======== Listed records ========

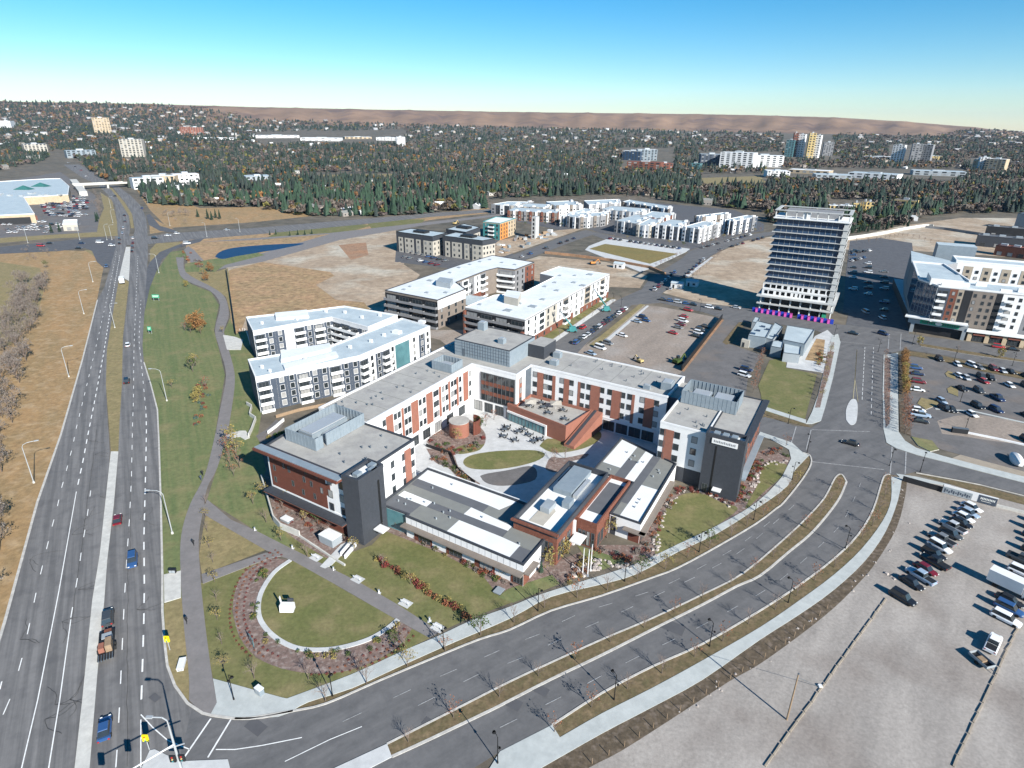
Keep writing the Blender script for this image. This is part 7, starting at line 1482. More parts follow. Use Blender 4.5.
treeline(P(253,505,262,515,280,540,310,560), 9, ['yel','bare'], 'from the top on the bank beside the diagonal path', 'young trees on the bank', scale=.8)
treeline(P(255,680,285,682,330,680,370,668,410,645), 8.6, ['bare'], 'from the left behind the half-round planting ring', 'young trees behind the planting ring', scale=.8)
treeline(P(885.5,357,885.5,392,886,428), 3.9, ['rust','bare'], 'from the top along the kerb bed beside the arrow lanes', 'kerb bed trees', scale=.75)
treeline(P(904,357,905,397), 2.1, ['org'], 'from the top in the rusty hedge row of the paved lot', 'trees of the upper rusty hedge', scale=.52)
treeline(P(904,403,905.5,435), 1.9, ['rust'], 'from the top in the lower hedge row of the paved lot', 'trees of the lower rusty hedge', scale=.9)
treeline(P(831,350,826,375,820,405), 4.2, ['rust','yel','bare'], 'from the top in the planting strip by the small park', 'planting strip trees', scale=.7)
treeline(P(919,345,970,354,1024,361), 14, ['org','bare'], 'from the left in the road median before the shopfronts', 'road median trees', scale=.6)
treeline(P(762,355,757,378,752,395), 4.2, ['rust'], 'from the top in the reddish strip beside the small park lawn', 'reddish strip trees', scale=.8)
treeline(P(693,278,712,262,722,252), 9, ['bare'], 'from the near end beside the vacant plot', 'vacant plot trees', scale=.8)
treeline(P(880,240,905,236,925,241,945,246), 7, ['bare'], 'from the left along the far walk of the wide street', 'far walk trees', scale=.8)
treeline(P(702,247.5,722,240,745,234.5,762,231), 9, ['rust','bare','yel'], 'from the left before the long townhouse rows on the diagonal street', 'trees before the townhouses', scale=.9)
treeline(P(613,238,640,241,668,245,688,248), 12, ['bare','yel','grn'], 'from the left before the townhouses behind the brown park', 'trees behind the brown park', scale=.8)
treeline(P(505,226,530,226,558,226,570,230), 9, ['grn','bare'], 'from the left before the brown banded townhouse row', 'trees before the banded row', scale=.8)
treeline(P(656,267,670,261,682,256), 7, ['bare','rust'], 'from the near end along the edge of the brown park', 'trees at the brown park edge', scale=.7)
treeline(P(612,303,590,317,565,333,552,342), 9, ['yel','bare'], 'from the crossing on the lawn strip before the white complex', 'trees of the lawn strip', scale=.7)
for i in range(14): tree('grey', at(rnd.uniform(520,690) if False else 520+12*i, 203-0.2*i+ (i%3)), 'leafless tree behind the back rows of the townhouse estate', 'trees behind the townhouse estate', .8)
for x,y,s in ((842,242,1),(856,243,1),(868,243,1),(876,242,1)): tree('bare', at(x,y), 'leafless tree at the head of the wide street', 'head of street trees', s)
for x,y,k,s,lab in ((199,322,'big',.72,'broad orange-brown autumn tree on the mown grass inside the bend of the grey path'),(206,281,'org',.85,'orange tree at the path bend, farther one'),(203,275,'yel',1.,'pale yellow tree beside the path bend'),(211,272,'org',.9,'orange-brown tree nearest the pond corner'),(186,287,'org',.6,'small orange tree left of the path, near the top of the mown grass'),(185,331,'rust',1.,'rusty young tree below the broad autumn tree'),(191,333,'grn',.8,'green young tree below the broad autumn tree'),(201,334,'yel',.9,'yellow young tree below the broad autumn tree'),
    (193,372,'grn',1.1,'dark green tree at the top of the narrow bed on the mown grass'),(196,366,'yel',1.1,'yellow-green tree at the top of the narrow bed on the mown grass'),(200,397,'org',.75,'orange tree in the middle of the narrow bed'),(206,388,'rust',.9,'rust tree right of the narrow bed'),(196,403,'org',.6,'smaller orange tree lower in the narrow bed'),(227,452,'rust',1.2,'tall thin tree at the left of the clump beside the grey path'),(233,448,'yel',1.5,'slender tree at the top of the clump beside the grey path'),(237,458,'yel',1.4,'tall thin tree in the middle of the clump beside the grey path'),(230,465,'rust',1.,'bare reddish tree at the left of the clump'),(240,468,'rust',1.1,'reddish tree at the right of the clump'),(234,476,'rust',.9,'reddish tree at the foot of the clump'),
    (183,247,'rust',.8,'reddish tree between the slip lane and the path'),(223,333,'yel',.8,'yellow bush-like tree at the end of the scrub field'),(172,388,'yel',.7,'pale small tree on the mown grass by the highway'),
    (553,560,'org',.75,'golden tree at the right corner of the brick entrance'),(563,557,'org',.7,'golden tree just behind the flagpoles'),(549,572,'yel',1.,'pale yellow tree before the brick entrance, near the pavement'),(607,538,'yel',1.3,'yellow-green tree between the brick pavilion and the east pavilion'),(537,566,'spr',.35,'small blue-green spruce at the pavilion corner'),(541,573,'spr',.25,'tiny spruce beside the pavilion corner'),(641,574,'grn',.8,'leafy green tree beside the pavement'),
    (388,519,'org',.5,'small orange tree beside the dark stair tower base'),(398,527,'org',.45,'small yellow-orange tree in the bed before the west pavilion'),(447,552,'rust',.6,'rust bush-tree before the west pavilion, left'),(485,566,'rust',.75,'red bush-tree before the west pavilion, middle'),(496,570,'org',.55,'orange bush-tree before the west pavilion, right'),(502,577,'yel',.6,'yellow bush-tree before the west pavilion, far right'),
    (480,432,'grn',.9,'green tree beside the rotunda'),(486,425,'rust',.8,'bare reddish tree at the upper left of the courtyard'),(494,420,'rust',.8,'bare reddish tree before the glazed bay'),(458,443,'yel',.9,'small yellow tree below the rotunda'),(554,462,'rust',.9,'reddish tree by the courtyard path near the brick entrance'),(565,459,'bare',.9,'leafless tree by the courtyard path near the brick entrance'),(437,442,'rust',.7,'dark red small tree at the left of the rotunda bed'),
    (318,525,'grn',.8,'round green tree in the mulch bed under the brick front'),(292,508,'yel',1.,'pale yellow tree in the mulch bed under the brick front'),(310,517,'rust',.7,'dark red tree in the mulch bed under the brick front'),(786,446,'rust',.7,'dark red small tree at the intersection corner bed'),(394,645,'grn',.6,'low green tree at the right end of the planting ring'),(46,268,'grn',1.,'green bushy tree at the edge of the left field')):
    if k == 'big': tree(k, at(x,y+8), lab, None, s*1.15)
    else: tree(k, at(x,y), lab, None, s)
# tangled grey tree belt left of the ditch
rnd = random.Random(21); path_ = P(0,600,2,560,8,470,12,430,20,390,28,350,38,318,42,300,48,282)
cen = resample(path_, 3.2)
for i, a_ in enumerate(cen):
    for k in range(2):
        tree('grey', (a_.x-rnd.uniform(0,15), a_.y+rnd.uniform(-2,2), 0), 'leafless grey tree in the tangled belt left of the dry ditch', 'trees of the grey tangled belt', rnd.uniform(.55,.95))
for i in range(14): x, y = rnd.uniform(20,62), rnd.uniform(247,262); tree('grey', at(x,y), 'small leafless shrub-like tree scattered over the field below the cross road', 'small trees of the left field', rnd.uniform(.25,.4))
for i in range(16): tree('grey', at(rnd.uniform(93,101), rnd.uniform(192,216)), 'leafless brown tree between the shopping-centre car park and the highway', 'brown trees beside the shopping centre', rnd.uniform(.5,.9))
for x, y in ((97,222),(98,219),(52,233),(60,232)): tree('spr', at(x,y), 'dark spruce at the corner of the shopping-centre car park', 'spruces of the shopping centre', .8)
for i in range(12): tree('grey', at(rnd.uniform(164,190), rnd.uniform(212,224)), 'leafless bush-like tree on the grass beyond the far junction', 'bushy trees beyond the junction', rnd.uniform(.5,.8))
for x, y in ((208,219),(212,220),(216,218),(220,219),(198,217)): tree('spr', at(x,y), 'dark spruce in the small clump on the grass beyond the cross road', 'spruce clump beyond the cross road', .8)
for x, y in ((270,235),(276,234.5),(290,236),(298,235),(305,235),(312,234)): tree('spr', at(x,y), 'round dark shrub-like evergreen on the far bank of the pond', 'evergreens of the pond bank', .45)
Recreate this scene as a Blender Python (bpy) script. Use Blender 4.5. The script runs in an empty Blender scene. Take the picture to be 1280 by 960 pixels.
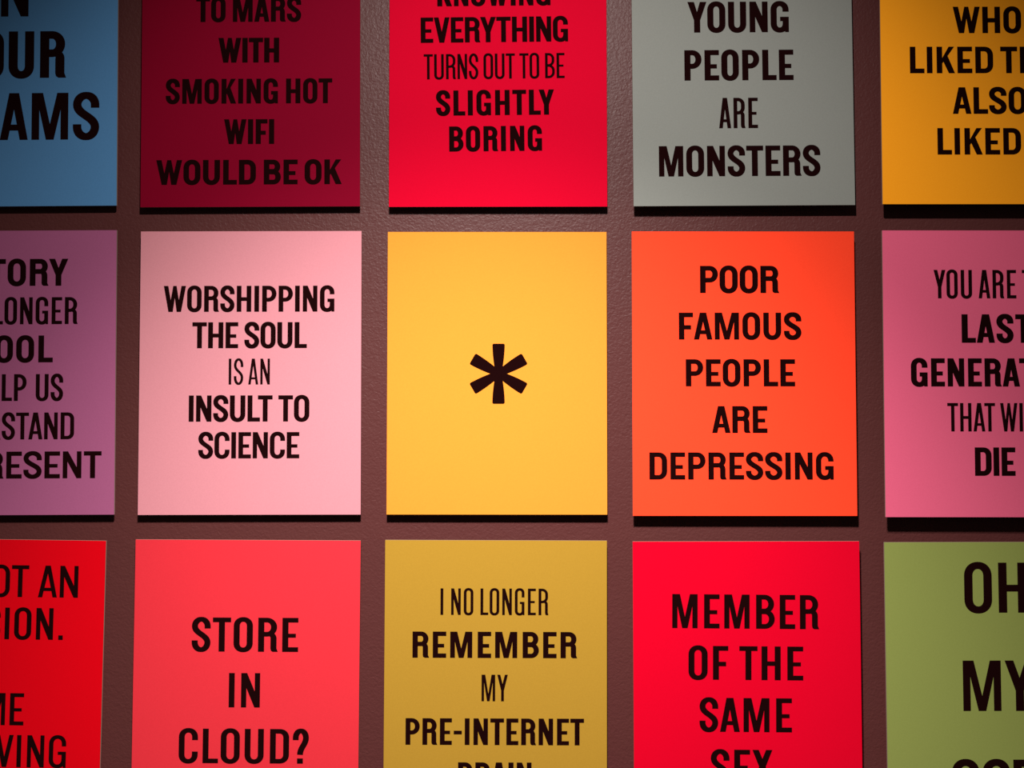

========

§ Request: Find the lines above that include the string "this" and copy them.

§ Correct answer:
Keep writing the Blender script for this image. This is part 7, starting at line 1482. More parts follow. Use Blender 4.5.
Recreate this scene as a Blender Python (bpy) script. Use Blender 4.5. The script runs in an empty Blender scene. Take the picture to be 1280 by 960 pixels.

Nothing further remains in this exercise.